Nella maggior parte dei casi però si tratta di amministrazioni appartenenti a province o regioni a statuto speciale. In effetti in questa condizione si trovano tutti i capoluoghi di provincia della Sicilia. Una situazione possibile perché la legge regionale in materia di nomina dei componenti delle giunte comunali prevede sì degli obblighi in materia di parità di genere, ma decisamente meno stringenti. Nell’isola infatti è sufficiente che entrambi i generi siano rappresentati, anche con un solo componente (Lr 6/2011, art. 4).
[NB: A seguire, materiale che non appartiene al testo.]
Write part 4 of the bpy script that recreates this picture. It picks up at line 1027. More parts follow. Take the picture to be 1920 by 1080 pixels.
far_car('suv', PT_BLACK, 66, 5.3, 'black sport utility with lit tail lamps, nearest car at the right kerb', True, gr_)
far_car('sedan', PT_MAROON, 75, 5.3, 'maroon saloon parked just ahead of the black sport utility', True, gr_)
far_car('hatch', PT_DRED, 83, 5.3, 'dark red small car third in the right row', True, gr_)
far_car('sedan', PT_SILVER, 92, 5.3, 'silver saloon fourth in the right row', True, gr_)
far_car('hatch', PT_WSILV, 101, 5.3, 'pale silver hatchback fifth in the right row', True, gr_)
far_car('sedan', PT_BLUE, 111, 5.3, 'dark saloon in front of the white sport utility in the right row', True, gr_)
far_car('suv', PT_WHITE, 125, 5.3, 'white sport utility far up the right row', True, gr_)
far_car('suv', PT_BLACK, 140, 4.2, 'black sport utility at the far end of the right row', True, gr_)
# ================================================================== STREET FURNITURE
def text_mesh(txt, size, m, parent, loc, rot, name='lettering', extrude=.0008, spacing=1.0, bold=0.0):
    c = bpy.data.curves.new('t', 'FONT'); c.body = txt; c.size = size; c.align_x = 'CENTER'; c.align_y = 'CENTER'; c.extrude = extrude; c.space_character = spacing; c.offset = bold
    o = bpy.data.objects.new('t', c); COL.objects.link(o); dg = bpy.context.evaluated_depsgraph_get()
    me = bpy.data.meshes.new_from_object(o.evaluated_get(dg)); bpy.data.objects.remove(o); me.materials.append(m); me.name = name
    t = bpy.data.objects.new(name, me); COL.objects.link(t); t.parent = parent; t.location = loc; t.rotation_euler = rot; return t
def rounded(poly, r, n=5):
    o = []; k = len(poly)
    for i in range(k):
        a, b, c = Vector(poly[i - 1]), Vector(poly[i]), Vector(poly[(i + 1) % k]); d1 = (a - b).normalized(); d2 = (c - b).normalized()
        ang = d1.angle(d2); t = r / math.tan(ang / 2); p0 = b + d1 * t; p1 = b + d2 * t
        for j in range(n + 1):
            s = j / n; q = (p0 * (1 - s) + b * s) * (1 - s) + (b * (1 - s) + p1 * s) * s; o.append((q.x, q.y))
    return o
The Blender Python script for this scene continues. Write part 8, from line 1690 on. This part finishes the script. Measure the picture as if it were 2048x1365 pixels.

Per quanto legittime, le nomine delle giunte delle principali città siciliane esprimono chiaramente l’insufficienza delle norme regionali chiarendo ancora una volta l’efficacia delle regole poste a garanzia di un effettivo equilibrio di genere.
E questo nonostante talvolta la norma nazionale venga aggirata anche in quei territori in cui risulta a tutti gli effetti in vigore. Infatti la nomina di un’assessore da parte del sindaco ha carattere fiduciario. Dunque nel caso in cui il sindaco non sia riuscito a trovare nessuna donna con le caratteristiche ritenute necessarie ad assolvere questo compito è legittimato a violare la norma. Una giustificazione che in ogni caso dovrebbe essere adeguatamente provata.
Ad Ascoli Piceno e Barletta, ovvero i due comuni sotto la soglia Delrio che non appartengono a regioni a statuto speciale, la situazione è però ancora un po’ diversa. In entrambi i casi infatti la giunta nominata dopo le elezioni risultava conforme ai requisiti di legge. Solo in seguito a rimpasti e dimissioni di alcuni assessori la quota di donne si è posta sotto i limiti legali. Una situazione di irregolarità che comunque i sindaci dovrebbero provvedere a rimuovere.